### Task:
Retype the listing that follows, exactly as written.

### Material provided:
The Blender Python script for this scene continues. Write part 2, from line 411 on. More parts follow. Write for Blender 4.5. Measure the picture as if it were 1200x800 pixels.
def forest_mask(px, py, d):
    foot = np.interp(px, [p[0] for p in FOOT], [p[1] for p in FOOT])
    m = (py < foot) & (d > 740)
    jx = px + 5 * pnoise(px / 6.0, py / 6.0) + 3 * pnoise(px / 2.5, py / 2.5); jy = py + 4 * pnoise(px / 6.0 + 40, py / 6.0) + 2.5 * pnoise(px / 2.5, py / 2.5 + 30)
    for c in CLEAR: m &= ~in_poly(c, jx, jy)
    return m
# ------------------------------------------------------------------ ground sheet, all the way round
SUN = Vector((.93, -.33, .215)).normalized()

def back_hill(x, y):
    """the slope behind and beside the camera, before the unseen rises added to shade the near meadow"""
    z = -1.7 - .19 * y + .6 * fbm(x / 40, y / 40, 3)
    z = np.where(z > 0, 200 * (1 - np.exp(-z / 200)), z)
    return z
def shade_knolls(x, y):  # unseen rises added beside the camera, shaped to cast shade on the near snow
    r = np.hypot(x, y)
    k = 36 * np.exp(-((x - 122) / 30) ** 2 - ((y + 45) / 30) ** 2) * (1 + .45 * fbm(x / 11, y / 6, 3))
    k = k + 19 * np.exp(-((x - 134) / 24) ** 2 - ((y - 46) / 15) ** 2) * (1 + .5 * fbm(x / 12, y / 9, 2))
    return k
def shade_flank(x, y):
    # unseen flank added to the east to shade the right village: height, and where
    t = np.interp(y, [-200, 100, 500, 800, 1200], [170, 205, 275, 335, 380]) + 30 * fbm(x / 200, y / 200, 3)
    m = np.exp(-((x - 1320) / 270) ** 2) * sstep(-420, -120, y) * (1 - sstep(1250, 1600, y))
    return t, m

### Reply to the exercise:
The Blender Python script for this scene continues. Write part 2, from line 411 on. More parts follow. Write for Blender 4.5. Measure the picture as if it were 1200x800 pixels.
def forest_mask(px, py, d):
    foot = np.interp(px, [p[0] for p in FOOT], [p[1] for p in FOOT])
    m = (py < foot) & (d > 740)
    jx = px + 5 * pnoise(px / 6.0, py / 6.0) + 3 * pnoise(px / 2.5, py / 2.5); jy = py + 4 * pnoise(px / 6.0 + 40, py / 6.0) + 2.5 * pnoise(px / 2.5, py / 2.5 + 30)
    for c in CLEAR: m &= ~in_poly(c, jx, jy)
    return m
# ------------------------------------------------------------------ ground sheet, all the way round
SUN = Vector((.93, -.33, .215)).normalized()

def back_hill(x, y):
    """the slope behind and beside the camera, before the unseen rises added to shade the near meadow"""
    z = -1.7 - .19 * y + .6 * fbm(x / 40, y / 40, 3)
    z = np.where(z > 0, 200 * (1 - np.exp(-z / 200)), z)
    return z
def shade_knolls(x, y):  # unseen rises added beside the camera, shaped to cast shade on the near snow
    r = np.hypot(x, y)
    k = 36 * np.exp(-((x - 122) / 30) ** 2 - ((y + 45) / 30) ** 2) * (1 + .45 * fbm(x / 11, y / 6, 3))
    k = k + 19 * np.exp(-((x - 134) / 24) ** 2 - ((y - 46) / 15) ** 2) * (1 + .5 * fbm(x / 12, y / 9, 2))
    return k
def shade_flank(x, y):
    # unseen flank added to the east to shade the right village: height, and where
    t = np.interp(y, [-200, 100, 500, 800, 1200], [170, 205, 275, 335, 380]) + 30 * fbm(x / 200, y / 200, 3)
    m = np.exp(-((x - 1320) / 270) ** 2) * sstep(-420, -120, y) * (1 - sstep(1250, 1600, y))
    return t, m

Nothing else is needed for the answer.